▶ WRITTEN EXERCISE
Quote every line below exactly and skip any picture.

▶ SOURCE DATA
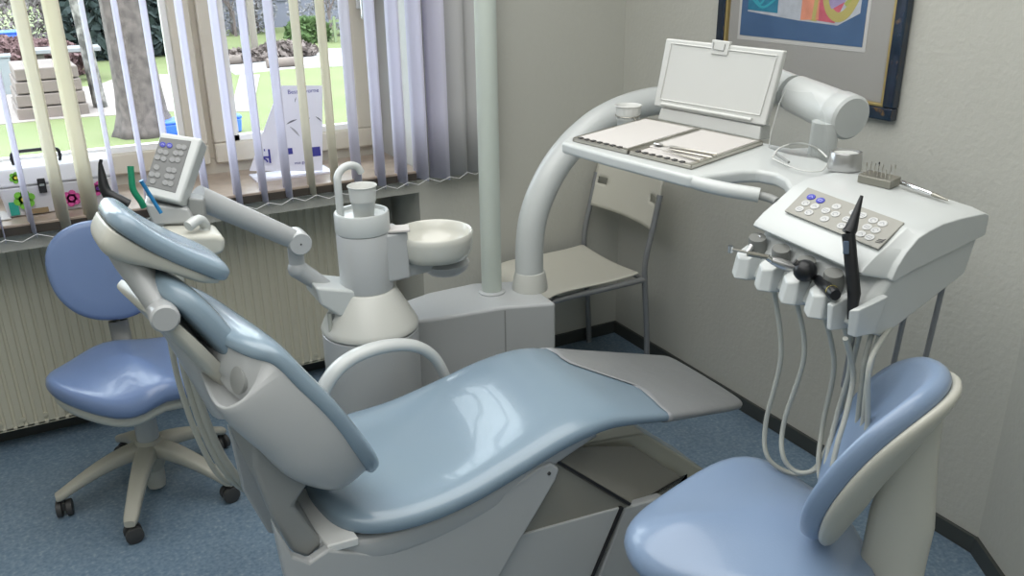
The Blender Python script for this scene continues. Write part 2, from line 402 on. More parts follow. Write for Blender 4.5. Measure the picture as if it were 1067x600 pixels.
# box body: curved front face then a flat panel, rounded top edge
front = [(-1.30, -.635), (-1.235, -.660), (-1.15, -.678), (-1.05, -.690), (-.937, -.700), (-.775, -.755)]
back = [(-.765, -.52), (-.93, -.455), (-1.1, -.46), (-1.30, -.52)]
poly = front + back
MB().prism(poly, 2, 0.0, .568).build('cabinet', PALE, un, bevel=.012)
m = MB().add([(-.9375, -.7015, .02), (-.9375, -.7015, .555), (-.933, -.7030, .555), (-.933, -.7030, .02)], [(0, 1, 2, 3)])
m.build('panel_seam', GREYP, un)
cx, cy = -1.40, -.75
RC = .138
MB().lathe([(RC, 0), (RC, .618), (RC-.006, .622)], (cx, cy, 0), 48).build('lower_column', PALE, un, smooth=40)
MB().lathe([(RC-.010, .612), (RC-.010, .630)], (cx, cy, 0), 48).build('column_groove', BLACK, un)
MB().lathe([(RC+.001, .626), (RC+.002, .632), (RC-.004, .645), (.082, .738), (.078, .742)], (cx, cy, 0), 48).build('column_cone', mat('warm_white_plastic', (.52, .525, .49), .3), un, smooth=50)
MB().lathe([(.0715, .735), (.0715, .747)], (cx, cy, 0), 40).build('column_groove', BLACK, un)
MB().lathe([(.0735, .743), (.0745, .748), (.0745, .906), (.073, .909)], (cx, cy, 0), 48).build('upper_column', PALE, un, smooth=40)
MB().lathe([(.0745, .911), (.0755, .914), (.0755, .963), (.073, .968), (.066, .968), (.064, .958), (.001, .956)], (cx, cy, 0), 48).build('column_head', WHITE, un, smooth=40)
# water spout
sp = [(-1.455, -.735, .955), (-1.455, -.735, 1.045), (-1.452, -.732, 1.068), (-1.436, -.728, 1.086), (-1.412, -.724, 1.091), (-1.392, -.720, 1.083), (-1.382, -.718, 1.066)]
MB().tube(crom(sp, 5), .0105, 12).build('water_spout', WHITE, un)
# bowl arm: block between column and bowl
MB().prism([(-1.30, -.78), (-1.30, -.71), (-1.20, -.71), (-1.20, -.77)], 2, .760, .800).build('bowl_bracket', PALE, un, bevel=.006)
m = MB().prism([(-1.37, -.81), (-1.36, -.70), (-1.292, -.70), (-1.285, -.80)], 2, .765, .905)
m.build('bowl_arm', PALE, un, bevel=.008)
MB().lathe([(.001, .735), (.05, .738), (.066, .752), (.072, .770), (.05, .785), (.001, .79)], (-1.150, -.735, 0), 36).build('bowl_drain_cover', PALE, un, smooth=60)
bx, by = -1.190, -.755; rb = .112
MB().lathe([(.001, .795), (.075, .797), (.098, .805), (.109, .825), (rb, .86), (rb+.001, .876), (rb-.003, .880), (rb-.008, .876), (rb-.012, .855), (.085, .826), (.04, .815), (.012, .812), (.001, .806)], (bx, by, 0), 56).build('spittoon_bowl', mat('cream_glazed_bowl', (.56, .56, .51), .18, coat=.4), un, smooth=60)
# low vertical flat flange under the bowl
# cup on the column
cup = thing('drinking_cup', 'white plastic cup standing on top of the spittoon column', 'cup', (cx+.012, cy-.012, .956))
def cup_mesh(c, h, r0, r1):
    return MB().lathe([(.001, 0), (r0*.93, 0), (r0, .003), (r0+(r1-r0)*.45, h*.48), (r0+(r1-r0)*.52+.0012, h*.5), (r0+(r1-r0)*.55+.0012, h*.56), (r1-.001, h-.004), (r1+.002, h-.002), (r1+.001, h), (r1-.0015, h-.003), (r0+(r1-r0)*.5-.002, h*.5), (r0-.002, .006), (.001, .005)], c, 40)
CUPM = mat('white_cup_plastic', (.58, .59, .57), .4)
cup_mesh((cx-.002, cy-.028, .957), .090, .027, .0385).build('cup_body', CUPM, cup, smooth=50)
# folded tissue on the bowl arm
m = MB(); m.M = frame(V((-1.320, -.78, .9065)), V((.95, -.3, 0)).normalized(), V((.3, .95, 0)).normalized(), V((0, 0, 1)))
m.box((0, 0, .004), (.085, .055, .007))
tag(m.build('paper_napkin', PAPER, bevel=.002), 'small folded white napkin lying between the cup and the spittoon bowl', 'napkin')
# ------------------------------------------------------------------ vertical pole on the cabinet (lamp post)
pole = thing('lamp_pole', 'tall straight white pole rising from the water unit cabinet', 'pole', (-.912, -.565, .568))
MB().cyl((-.912, -.565, .568), (-.912, -.565, 2.45), .0335, 32).build('pole', mat('greenish_white_pole', (.47, .52, .475), .3, coat=.3), pole, smooth=50)
MB().lathe([(.045, 0), (.045, .005), (.037, .009)], (-.912, -.565, .568), 32).build('foot_ring', PALE, pole)
# ------------------------------------------------------------------ delivery unit frame (tilted by about two degrees)
A0 = V((-.957, -1.124, 1.179)); B0 = V((-.869, -1.489, 1.168))
N_ = V((-.04, -.04, 1)).normalized(); u_ = (B0-A0); u_ = (u_-N_*u_.dot(N_)).normalized(); w_ = N_.cross(u_)
th_ = radians(-16); P0 = A0 + u_*.632 + w_*.041
a_ = u_*cos(th_) + w_*sin(th_); b_ = N_.cross(a_)
KF = frame(P0, a_, b_, N_); UF = frame(A0, u_, w_, N_)
du = thing('delivery_unit', 'white dentist delivery unit with keypad console and tray table on curved arm', 'dental unit', M=Matrix.Translation(V((-.79, -.60, .565))))
# --- curved arm from the cabinet
MB().lathe([(.060, 0), (.060, .012), (.052, .055), (.050, .062), (.047, .064)], (-.785, -.60, .568), 36).build('arm_socket', mat('warm_white_plastic', (.52, .525, .49), .3), du)
arch = [(-.787, -.60, .60), (-.786, -.60, .72), (-.770, -.60, .82), (-.725, -.60, .92), (-.655, -.60, 1.01), (-.555, -.60, 1.085), (-.45, -.602, 1.128), (-.34, -.61, 1.150), (-.24, -.63, 1.155)]
MB().tube(crom(arch, 7), .047, 28, upv=(0, 1, 0)).build('curved_arm', WHITE, du, smooth=60)
# joint riser behind the lid, then the sprung arm toward the console
E1 = onplane(880, 120, A0 + u_*.535 + w_*.30 + N_*.109, u_)       # centre of the big drum's near end
J1 = V(atY(742, 60, -1.0))
d = (E1-J1).normalized()
MB().tube(crom([(-.26, -.625, 1.155), (-.235, -.70, 1.17), (-.26, -.85, 1.22), tuple(J1)], 5), [.047]*6+[.042]*5+[.034]*5, 24).build('elbow_joint', WHITE, du, smooth=60)
MB().tube([J1 - d*.02, J1, J1 + d*.05, E1 - d*.32, E1-d*.2], [.015, .030, .036, .042, .043], 28).build('spring_arm', WHITE, du, smooth=50)
pts = [E1 - d*.185, E1-d*.18, E1 - d*.10, E1 - d*.03, E1-d*.022, E1-d*.018, E1 + d*.02, E1+d*.026]
MB().tube(pts, [.040, .046, .048, .049, .049, .052, .052, .046], 36).build('joint_drum', WHITE, du, smooth=40)
MB().tube([E1+w_*.05, E1+w_*.072, E1 + w_*.078], [.018, .014, .006], 16).build('joint_knob', WHITE, du)
Pp = P0 - a_*.190 + b_*.225
MB().tube([Pp - N_*.02, Pp + N_*.072], [.032, .030], 24).build('joint_post', WHITE, du)
# --- body: console + neck + tray table in K frame
def prof_lerp(p, q, t): return [tuple(a+(b-a)*t for a, b in zip(x, y)) for x, y in zip(p, q)]
m = MB(KF)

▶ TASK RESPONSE
The Blender Python script for this scene continues. Write part 2, from line 402 on. More parts follow. Write for Blender 4.5. Measure the picture as if it were 1067x600 pixels.
# box body: curved front face then a flat panel, rounded top edge
front = [(-1.30, -.635), (-1.235, -.660), (-1.15, -.678), (-1.05, -.690), (-.937, -.700), (-.775, -.755)]
back = [(-.765, -.52), (-.93, -.455), (-1.1, -.46), (-1.30, -.52)]
poly = front + back
MB().prism(poly, 2, 0.0, .568).build('cabinet', PALE, un, bevel=.012)
m = MB().add([(-.9375, -.7015, .02), (-.9375, -.7015, .555), (-.933, -.7030, .555), (-.933, -.7030, .02)], [(0, 1, 2, 3)])
m.build('panel_seam', GREYP, un)
cx, cy = -1.40, -.75
RC = .138
MB().lathe([(RC, 0), (RC, .618), (RC-.006, .622)], (cx, cy, 0), 48).build('lower_column', PALE, un, smooth=40)
MB().lathe([(RC-.010, .612), (RC-.010, .630)], (cx, cy, 0), 48).build('column_groove', BLACK, un)
MB().lathe([(RC+.001, .626), (RC+.002, .632), (RC-.004, .645), (.082, .738), (.078, .742)], (cx, cy, 0), 48).build('column_cone', mat('warm_white_plastic', (.52, .525, .49), .3), un, smooth=50)
MB().lathe([(.0715, .735), (.0715, .747)], (cx, cy, 0), 40).build('column_groove', BLACK, un)
MB().lathe([(.0735, .743), (.0745, .748), (.0745, .906), (.073, .909)], (cx, cy, 0), 48).build('upper_column', PALE, un, smooth=40)
MB().lathe([(.0745, .911), (.0755, .914), (.0755, .963), (.073, .968), (.066, .968), (.064, .958), (.001, .956)], (cx, cy, 0), 48).build('column_head', WHITE, un, smooth=40)
# water spout
sp = [(-1.455, -.735, .955), (-1.455, -.735, 1.045), (-1.452, -.732, 1.068), (-1.436, -.728, 1.086), (-1.412, -.724, 1.091), (-1.392, -.720, 1.083), (-1.382, -.718, 1.066)]
MB().tube(crom(sp, 5), .0105, 12).build('water_spout', WHITE, un)
# bowl arm: block between column and bowl
MB().prism([(-1.30, -.78), (-1.30, -.71), (-1.20, -.71), (-1.20, -.77)], 2, .760, .800).build('bowl_bracket', PALE, un, bevel=.006)
m = MB().prism([(-1.37, -.81), (-1.36, -.70), (-1.292, -.70), (-1.285, -.80)], 2, .765, .905)
m.build('bowl_arm', PALE, un, bevel=.008)
MB().lathe([(.001, .735), (.05, .738), (.066, .752), (.072, .770), (.05, .785), (.001, .79)], (-1.150, -.735, 0), 36).build('bowl_drain_cover', PALE, un, smooth=60)
bx, by = -1.190, -.755; rb = .112
MB().lathe([(.001, .795), (.075, .797), (.098, .805), (.109, .825), (rb, .86), (rb+.001, .876), (rb-.003, .880), (rb-.008, .876), (rb-.012, .855), (.085, .826), (.04, .815), (.012, .812), (.001, .806)], (bx, by, 0), 56).build('spittoon_bowl', mat('cream_glazed_bowl', (.56, .56, .51), .18, coat=.4), un, smooth=60)
# low vertical flat flange under the bowl
# cup on the column
cup = thing('drinking_cup', 'white plastic cup standing on top of the spittoon column', 'cup', (cx+.012, cy-.012, .956))
def cup_mesh(c, h, r0, r1):
    return MB().lathe([(.001, 0), (r0*.93, 0), (r0, .003), (r0+(r1-r0)*.45, h*.48), (r0+(r1-r0)*.52+.0012, h*.5), (r0+(r1-r0)*.55+.0012, h*.56), (r1-.001, h-.004), (r1+.002, h-.002), (r1+.001, h), (r1-.0015, h-.003), (r0+(r1-r0)*.5-.002, h*.5), (r0-.002, .006), (.001, .005)], c, 40)
CUPM = mat('white_cup_plastic', (.58, .59, .57), .4)
cup_mesh((cx-.002, cy-.028, .957), .090, .027, .0385).build('cup_body', CUPM, cup, smooth=50)
# folded tissue on the bowl arm
m = MB(); m.M = frame(V((-1.320, -.78, .9065)), V((.95, -.3, 0)).normalized(), V((.3, .95, 0)).normalized(), V((0, 0, 1)))
m.box((0, 0, .004), (.085, .055, .007))
tag(m.build('paper_napkin', PAPER, bevel=.002), 'small folded white napkin lying between the cup and the spittoon bowl', 'napkin')
# ------------------------------------------------------------------ vertical pole on the cabinet (lamp post)
pole = thing('lamp_pole', 'tall straight white pole rising from the water unit cabinet', 'pole', (-.912, -.565, .568))
MB().cyl((-.912, -.565, .568), (-.912, -.565, 2.45), .0335, 32).build('pole', mat('greenish_white_pole', (.47, .52, .475), .3, coat=.3), pole, smooth=50)
MB().lathe([(.045, 0), (.045, .005), (.037, .009)], (-.912, -.565, .568), 32).build('foot_ring', PALE, pole)
# ------------------------------------------------------------------ delivery unit frame (tilted by about two degrees)
A0 = V((-.957, -1.124, 1.179)); B0 = V((-.869, -1.489, 1.168))
N_ = V((-.04, -.04, 1)).normalized(); u_ = (B0-A0); u_ = (u_-N_*u_.dot(N_)).normalized(); w_ = N_.cross(u_)
th_ = radians(-16); P0 = A0 + u_*.632 + w_*.041
a_ = u_*cos(th_) + w_*sin(th_); b_ = N_.cross(a_)
KF = frame(P0, a_, b_, N_); UF = frame(A0, u_, w_, N_)
du = thing('delivery_unit', 'white dentist delivery unit with keypad console and tray table on curved arm', 'dental unit', M=Matrix.Translation(V((-.79, -.60, .565))))
# --- curved arm from the cabinet
MB().lathe([(.060, 0), (.060, .012), (.052, .055), (.050, .062), (.047, .064)], (-.785, -.60, .568), 36).build('arm_socket', mat('warm_white_plastic', (.52, .525, .49), .3), du)
arch = [(-.787, -.60, .60), (-.786, -.60, .72), (-.770, -.60, .82), (-.725, -.60, .92), (-.655, -.60, 1.01), (-.555, -.60, 1.085), (-.45, -.602, 1.128), (-.34, -.61, 1.150), (-.24, -.63, 1.155)]
MB().tube(crom(arch, 7), .047, 28, upv=(0, 1, 0)).build('curved_arm', WHITE, du, smooth=60)
# joint riser behind the lid, then the sprung arm toward the console
E1 = onplane(880, 120, A0 + u_*.535 + w_*.30 + N_*.109, u_)       # centre of the big drum's near end
J1 = V(atY(742, 60, -1.0))
d = (E1-J1).normalized()
MB().tube(crom([(-.26, -.625, 1.155), (-.235, -.70, 1.17), (-.26, -.85, 1.22), tuple(J1)], 5), [.047]*6+[.042]*5+[.034]*5, 24).build('elbow_joint', WHITE, du, smooth=60)
MB().tube([J1 - d*.02, J1, J1 + d*.05, E1 - d*.32, E1-d*.2], [.015, .030, .036, .042, .043], 28).build('spring_arm', WHITE, du, smooth=50)
pts = [E1 - d*.185, E1-d*.18, E1 - d*.10, E1 - d*.03, E1-d*.022, E1-d*.018, E1 + d*.02, E1+d*.026]
MB().tube(pts, [.040, .046, .048, .049, .049, .052, .052, .046], 36).build('joint_drum', WHITE, du, smooth=40)
MB().tube([E1+w_*.05, E1+w_*.072, E1 + w_*.078], [.018, .014, .006], 16).build('joint_knob', WHITE, du)
Pp = P0 - a_*.190 + b_*.225
MB().tube([Pp - N_*.02, Pp + N_*.072], [.032, .030], 24).build('joint_post', WHITE, du)
# --- body: console + neck + tray table in K frame
def prof_lerp(p, q, t): return [tuple(a+(b-a)*t for a, b in zip(x, y)) for x, y in zip(p, q)]
m = MB(KF)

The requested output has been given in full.